Celle des livres, celle fauve et délicate du chat... tant et tant ...
Mais le contexte ....

chri a dit…

@ M Je ne voulais pas faire trop long... Mais oui, plein d'autres...

Tilia a dit…

Un texte à afficher dans les bureaux de tabac.
Heu.. j'oubliais, c'est déjà marqué partout "le tabac tue" !

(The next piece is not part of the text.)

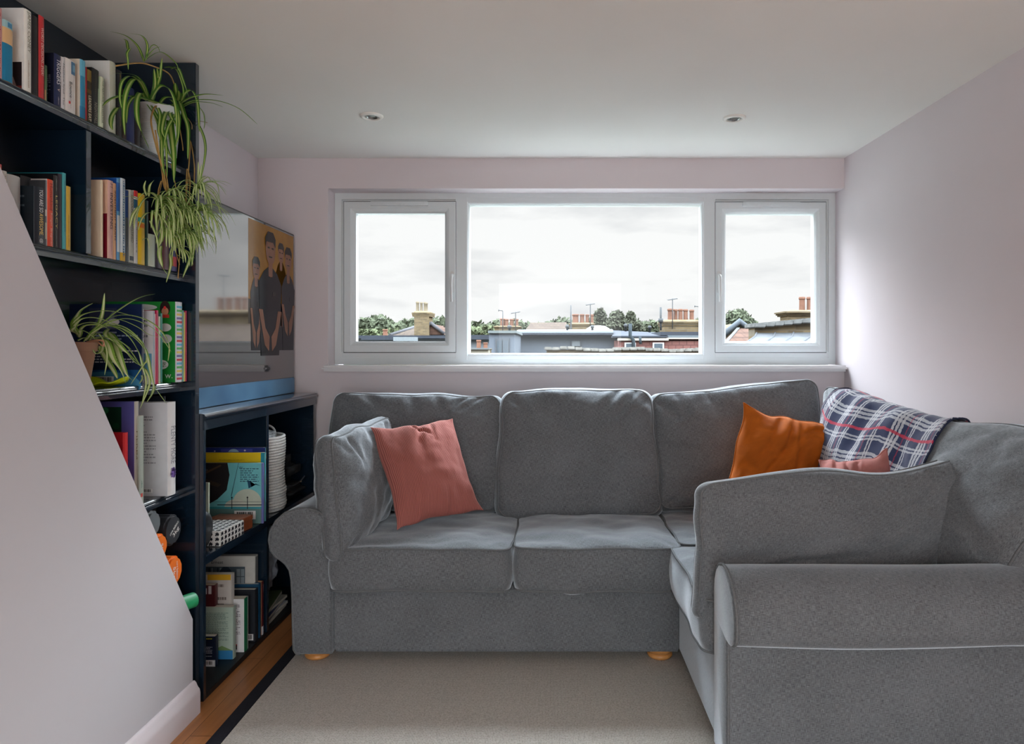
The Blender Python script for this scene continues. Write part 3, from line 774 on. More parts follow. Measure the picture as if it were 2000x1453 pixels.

Question odeurs, il y a les bonnes et les mauvaises. Tout le monde ne les ressens pas de la même façon.
Les pommes par exemple, les "pink ladies" (dames roses en VF) précisément, celles que mon cher et tendre préfère et qu'il entrepose dans le séjour là où se trouve mon ordinateur. L'autre jour, il les avait posées dans le compotier de la table centrale, juste derrière moi. Et bien j'ai dû les exiler sur la petite table au fond de la pièce, tellement leur odeur d’acétone me déplait. Lui, il trouve qu'elles sentent bon, moi pas !

chri a dit…

@ Tilia Je vais aller acheter des Pink Ladies et pas seulement pour leur nom!!!

Anonyme a dit…

celle des poivrons qui grillent, du café du matin dans l'air gavé de pluie...
Bon, je te le dis, tu fais chier avec ta façon de me plomber mes petits matins. Je viens là me remettre d'une dure semaine, et paf, comme d'hab.
Marie.

chri a dit…

@ Marie Mais quoi c'était que du bon celui-là!

odile b. a dit…

Cloué sur un lit, dans le noir, perdu dans des miasmes putrides, sans voir et sans entendre, retrouver la subtilité des senteurs imprimées là, au fond de soi : voilà le meilleur, le plus secret, le plus beau, le plus subtil, le plus intime des remèdes pour la Grande Évasion...
Des trésors cachés qui remontent en surface.
Une belle page !

odile b. a dit…

PS
Avant de faire la visite du quartier des tanneurs, on vous remet une poignée de menthe fraîche, en guise de masque à gaz... :-/
Le joli sac en chevreau que j'en ai rapporté va me coûter cher en parfum... :-//

chri a dit…

@ Odile Merci pour le belle page! Un sac en chevreau? Ca sent son petit scandale, ça... Lui faire passer l'hiver dehors, à l'abri, mais dehors?